**Problem details**
Extract, without alteration, each line from the start of the listing to the line bearing "return np.concatenate(vs), np.concatenate(fs)".
━━━ Source data
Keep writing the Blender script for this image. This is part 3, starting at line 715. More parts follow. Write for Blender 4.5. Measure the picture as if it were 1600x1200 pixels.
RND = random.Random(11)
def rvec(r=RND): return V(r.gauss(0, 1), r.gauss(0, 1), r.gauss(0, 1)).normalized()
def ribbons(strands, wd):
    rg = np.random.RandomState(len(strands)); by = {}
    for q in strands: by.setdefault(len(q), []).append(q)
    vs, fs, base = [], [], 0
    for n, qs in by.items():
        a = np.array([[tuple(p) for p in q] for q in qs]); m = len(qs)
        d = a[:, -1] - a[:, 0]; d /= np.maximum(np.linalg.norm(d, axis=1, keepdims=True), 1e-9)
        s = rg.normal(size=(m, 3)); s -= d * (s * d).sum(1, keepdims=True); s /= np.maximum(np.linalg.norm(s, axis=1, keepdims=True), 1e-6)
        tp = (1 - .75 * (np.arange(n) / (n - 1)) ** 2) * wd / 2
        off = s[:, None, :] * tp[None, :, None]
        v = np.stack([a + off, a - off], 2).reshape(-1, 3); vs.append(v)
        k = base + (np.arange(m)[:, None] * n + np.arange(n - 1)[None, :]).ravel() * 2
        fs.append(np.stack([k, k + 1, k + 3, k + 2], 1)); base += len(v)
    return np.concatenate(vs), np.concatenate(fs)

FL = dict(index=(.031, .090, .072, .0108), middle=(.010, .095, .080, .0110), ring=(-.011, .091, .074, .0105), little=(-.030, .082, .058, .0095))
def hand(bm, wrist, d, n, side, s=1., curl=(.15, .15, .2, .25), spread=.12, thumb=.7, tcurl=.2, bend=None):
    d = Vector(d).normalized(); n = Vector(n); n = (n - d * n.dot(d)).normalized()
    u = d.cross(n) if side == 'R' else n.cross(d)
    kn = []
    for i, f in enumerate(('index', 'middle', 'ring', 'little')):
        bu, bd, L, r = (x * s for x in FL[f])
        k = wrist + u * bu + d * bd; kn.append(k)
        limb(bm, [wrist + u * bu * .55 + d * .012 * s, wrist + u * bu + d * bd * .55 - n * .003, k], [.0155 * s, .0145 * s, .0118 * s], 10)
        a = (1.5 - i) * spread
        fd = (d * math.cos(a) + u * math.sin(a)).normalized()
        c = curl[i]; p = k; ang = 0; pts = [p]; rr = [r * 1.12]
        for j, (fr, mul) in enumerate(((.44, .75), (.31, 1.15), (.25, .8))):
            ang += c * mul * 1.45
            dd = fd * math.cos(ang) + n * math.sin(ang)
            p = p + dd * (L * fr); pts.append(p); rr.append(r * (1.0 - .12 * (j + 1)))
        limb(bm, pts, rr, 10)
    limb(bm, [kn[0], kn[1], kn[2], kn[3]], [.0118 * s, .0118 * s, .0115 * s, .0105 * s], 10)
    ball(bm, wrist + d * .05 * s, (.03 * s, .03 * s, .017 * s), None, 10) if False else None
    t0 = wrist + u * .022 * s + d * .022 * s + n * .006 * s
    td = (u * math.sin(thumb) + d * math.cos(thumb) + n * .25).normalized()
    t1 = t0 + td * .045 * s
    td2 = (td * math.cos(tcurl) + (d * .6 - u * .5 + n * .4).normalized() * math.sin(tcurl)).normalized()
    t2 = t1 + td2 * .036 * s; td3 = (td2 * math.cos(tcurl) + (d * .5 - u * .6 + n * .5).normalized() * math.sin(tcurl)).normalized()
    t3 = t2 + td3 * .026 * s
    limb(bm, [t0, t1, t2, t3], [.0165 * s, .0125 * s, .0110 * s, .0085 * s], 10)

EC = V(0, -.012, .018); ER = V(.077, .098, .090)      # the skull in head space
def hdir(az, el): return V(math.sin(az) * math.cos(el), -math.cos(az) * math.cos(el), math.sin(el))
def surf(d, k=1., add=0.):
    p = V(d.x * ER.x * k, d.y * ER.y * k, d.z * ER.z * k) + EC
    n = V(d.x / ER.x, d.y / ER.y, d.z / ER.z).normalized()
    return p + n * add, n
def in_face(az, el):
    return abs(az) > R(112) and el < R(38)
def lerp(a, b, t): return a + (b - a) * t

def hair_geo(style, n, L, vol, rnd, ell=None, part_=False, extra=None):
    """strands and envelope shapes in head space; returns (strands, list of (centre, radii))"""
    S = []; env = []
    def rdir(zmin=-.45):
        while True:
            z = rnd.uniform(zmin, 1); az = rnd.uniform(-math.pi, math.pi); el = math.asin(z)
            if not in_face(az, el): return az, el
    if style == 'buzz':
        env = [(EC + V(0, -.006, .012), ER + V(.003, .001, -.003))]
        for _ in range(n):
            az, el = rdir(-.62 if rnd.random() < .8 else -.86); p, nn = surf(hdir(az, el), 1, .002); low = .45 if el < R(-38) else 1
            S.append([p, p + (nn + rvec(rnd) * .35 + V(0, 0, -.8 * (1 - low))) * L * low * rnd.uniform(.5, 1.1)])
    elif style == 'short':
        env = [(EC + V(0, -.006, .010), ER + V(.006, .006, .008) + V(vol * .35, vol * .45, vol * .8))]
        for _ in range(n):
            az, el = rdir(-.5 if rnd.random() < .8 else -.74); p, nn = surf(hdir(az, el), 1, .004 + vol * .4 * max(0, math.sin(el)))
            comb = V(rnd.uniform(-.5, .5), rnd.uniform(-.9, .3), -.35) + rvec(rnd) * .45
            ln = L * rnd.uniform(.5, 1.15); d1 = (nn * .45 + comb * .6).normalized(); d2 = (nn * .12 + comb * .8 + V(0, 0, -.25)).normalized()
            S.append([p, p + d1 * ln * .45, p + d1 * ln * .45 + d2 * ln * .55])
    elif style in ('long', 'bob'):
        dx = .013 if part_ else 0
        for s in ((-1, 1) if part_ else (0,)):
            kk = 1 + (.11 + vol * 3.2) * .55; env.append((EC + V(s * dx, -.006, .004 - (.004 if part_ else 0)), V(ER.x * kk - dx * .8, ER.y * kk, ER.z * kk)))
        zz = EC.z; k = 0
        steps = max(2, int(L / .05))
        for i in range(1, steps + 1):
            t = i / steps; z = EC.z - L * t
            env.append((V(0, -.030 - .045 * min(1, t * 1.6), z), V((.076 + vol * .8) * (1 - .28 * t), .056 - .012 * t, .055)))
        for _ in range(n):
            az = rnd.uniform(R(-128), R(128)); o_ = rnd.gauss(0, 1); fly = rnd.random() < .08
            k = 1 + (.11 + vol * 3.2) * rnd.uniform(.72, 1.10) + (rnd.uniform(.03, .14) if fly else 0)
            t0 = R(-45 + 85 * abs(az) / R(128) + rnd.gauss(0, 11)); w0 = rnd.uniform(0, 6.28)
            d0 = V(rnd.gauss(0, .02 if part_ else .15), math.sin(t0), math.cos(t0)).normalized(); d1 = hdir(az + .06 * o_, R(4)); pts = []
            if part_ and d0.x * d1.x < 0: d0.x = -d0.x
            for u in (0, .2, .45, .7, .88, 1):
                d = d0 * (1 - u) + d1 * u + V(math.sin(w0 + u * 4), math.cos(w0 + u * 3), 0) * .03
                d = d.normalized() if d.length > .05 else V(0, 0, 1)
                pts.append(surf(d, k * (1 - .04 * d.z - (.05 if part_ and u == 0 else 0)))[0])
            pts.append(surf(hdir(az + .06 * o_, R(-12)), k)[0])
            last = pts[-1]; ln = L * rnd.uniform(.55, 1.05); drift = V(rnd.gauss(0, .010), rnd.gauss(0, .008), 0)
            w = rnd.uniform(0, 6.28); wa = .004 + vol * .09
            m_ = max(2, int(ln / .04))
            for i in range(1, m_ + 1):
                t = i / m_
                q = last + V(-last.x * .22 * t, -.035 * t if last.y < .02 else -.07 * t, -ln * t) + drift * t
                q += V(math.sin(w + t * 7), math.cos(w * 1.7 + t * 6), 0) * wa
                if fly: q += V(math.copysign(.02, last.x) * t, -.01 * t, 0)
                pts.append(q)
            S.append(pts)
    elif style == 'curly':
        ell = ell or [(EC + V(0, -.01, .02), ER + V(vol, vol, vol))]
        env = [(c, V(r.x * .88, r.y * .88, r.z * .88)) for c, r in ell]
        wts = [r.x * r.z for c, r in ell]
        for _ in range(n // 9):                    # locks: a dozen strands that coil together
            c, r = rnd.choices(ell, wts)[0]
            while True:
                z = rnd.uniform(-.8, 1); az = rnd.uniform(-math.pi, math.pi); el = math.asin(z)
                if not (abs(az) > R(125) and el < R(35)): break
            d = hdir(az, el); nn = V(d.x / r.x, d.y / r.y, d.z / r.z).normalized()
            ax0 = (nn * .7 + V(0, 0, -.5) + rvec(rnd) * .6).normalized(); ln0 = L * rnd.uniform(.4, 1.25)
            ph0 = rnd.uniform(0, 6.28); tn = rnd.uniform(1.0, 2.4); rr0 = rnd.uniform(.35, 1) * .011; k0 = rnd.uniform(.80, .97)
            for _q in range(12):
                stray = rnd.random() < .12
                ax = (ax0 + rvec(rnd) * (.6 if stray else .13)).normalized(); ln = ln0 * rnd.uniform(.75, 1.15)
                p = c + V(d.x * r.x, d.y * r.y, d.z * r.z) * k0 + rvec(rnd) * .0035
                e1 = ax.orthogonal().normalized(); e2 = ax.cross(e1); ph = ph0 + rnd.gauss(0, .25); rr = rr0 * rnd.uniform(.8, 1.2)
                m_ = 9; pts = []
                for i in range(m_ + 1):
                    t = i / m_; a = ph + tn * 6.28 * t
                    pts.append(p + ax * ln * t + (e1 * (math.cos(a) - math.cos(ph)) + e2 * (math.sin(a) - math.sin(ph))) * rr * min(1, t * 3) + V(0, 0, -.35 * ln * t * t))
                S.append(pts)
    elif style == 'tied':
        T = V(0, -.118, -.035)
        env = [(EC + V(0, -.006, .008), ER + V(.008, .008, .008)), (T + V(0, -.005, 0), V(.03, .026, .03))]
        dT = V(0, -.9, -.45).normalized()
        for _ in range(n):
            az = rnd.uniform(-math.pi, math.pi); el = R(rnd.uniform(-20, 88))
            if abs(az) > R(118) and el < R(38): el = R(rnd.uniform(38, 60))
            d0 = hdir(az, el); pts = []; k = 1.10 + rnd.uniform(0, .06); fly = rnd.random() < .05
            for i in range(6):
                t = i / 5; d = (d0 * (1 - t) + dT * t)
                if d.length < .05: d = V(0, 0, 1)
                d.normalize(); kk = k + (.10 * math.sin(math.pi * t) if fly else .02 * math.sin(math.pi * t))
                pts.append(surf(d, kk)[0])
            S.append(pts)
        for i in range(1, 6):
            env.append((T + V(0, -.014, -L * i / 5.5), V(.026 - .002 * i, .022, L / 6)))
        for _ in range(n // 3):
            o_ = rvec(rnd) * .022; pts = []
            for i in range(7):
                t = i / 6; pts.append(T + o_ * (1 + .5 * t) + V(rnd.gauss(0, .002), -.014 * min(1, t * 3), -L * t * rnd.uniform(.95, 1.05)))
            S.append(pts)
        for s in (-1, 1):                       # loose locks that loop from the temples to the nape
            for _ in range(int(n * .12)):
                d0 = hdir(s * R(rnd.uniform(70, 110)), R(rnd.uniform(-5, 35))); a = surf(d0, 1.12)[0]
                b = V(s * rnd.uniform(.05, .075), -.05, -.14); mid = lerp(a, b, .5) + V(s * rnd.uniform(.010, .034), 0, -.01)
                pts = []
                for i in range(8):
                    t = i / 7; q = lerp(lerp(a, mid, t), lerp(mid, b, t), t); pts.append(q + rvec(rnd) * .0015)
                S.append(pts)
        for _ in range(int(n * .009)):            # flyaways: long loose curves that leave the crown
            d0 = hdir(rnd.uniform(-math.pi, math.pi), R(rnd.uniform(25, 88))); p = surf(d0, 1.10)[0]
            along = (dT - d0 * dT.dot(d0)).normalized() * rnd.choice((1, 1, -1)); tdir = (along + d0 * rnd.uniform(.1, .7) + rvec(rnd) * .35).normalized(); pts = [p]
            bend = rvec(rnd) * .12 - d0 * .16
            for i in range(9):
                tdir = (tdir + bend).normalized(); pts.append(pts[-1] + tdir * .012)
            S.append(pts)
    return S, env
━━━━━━
**Reply to the exercise**
Keep writing the Blender script for this image. This is part 3, starting at line 715. More parts follow. Write for Blender 4.5. Measure the picture as if it were 1600x1200 pixels.
RND = random.Random(11)
def rvec(r=RND): return V(r.gauss(0, 1), r.gauss(0, 1), r.gauss(0, 1)).normalized()
def ribbons(strands, wd):
    rg = np.random.RandomState(len(strands)); by = {}
    for q in strands: by.setdefault(len(q), []).append(q)
    vs, fs, base = [], [], 0
    for n, qs in by.items():
        a = np.array([[tuple(p) for p in q] for q in qs]); m = len(qs)
        d = a[:, -1] - a[:, 0]; d /= np.maximum(np.linalg.norm(d, axis=1, keepdims=True), 1e-9)
        s = rg.normal(size=(m, 3)); s -= d * (s * d).sum(1, keepdims=True); s /= np.maximum(np.linalg.norm(s, axis=1, keepdims=True), 1e-6)
        tp = (1 - .75 * (np.arange(n) / (n - 1)) ** 2) * wd / 2
        off = s[:, None, :] * tp[None, :, None]
        v = np.stack([a + off, a - off], 2).reshape(-1, 3); vs.append(v)
        k = base + (np.arange(m)[:, None] * n + np.arange(n - 1)[None, :]).ravel() * 2
        fs.append(np.stack([k, k + 1, k + 3, k + 2], 1)); base += len(v)
    return np.concatenate(vs), np.concatenate(fs)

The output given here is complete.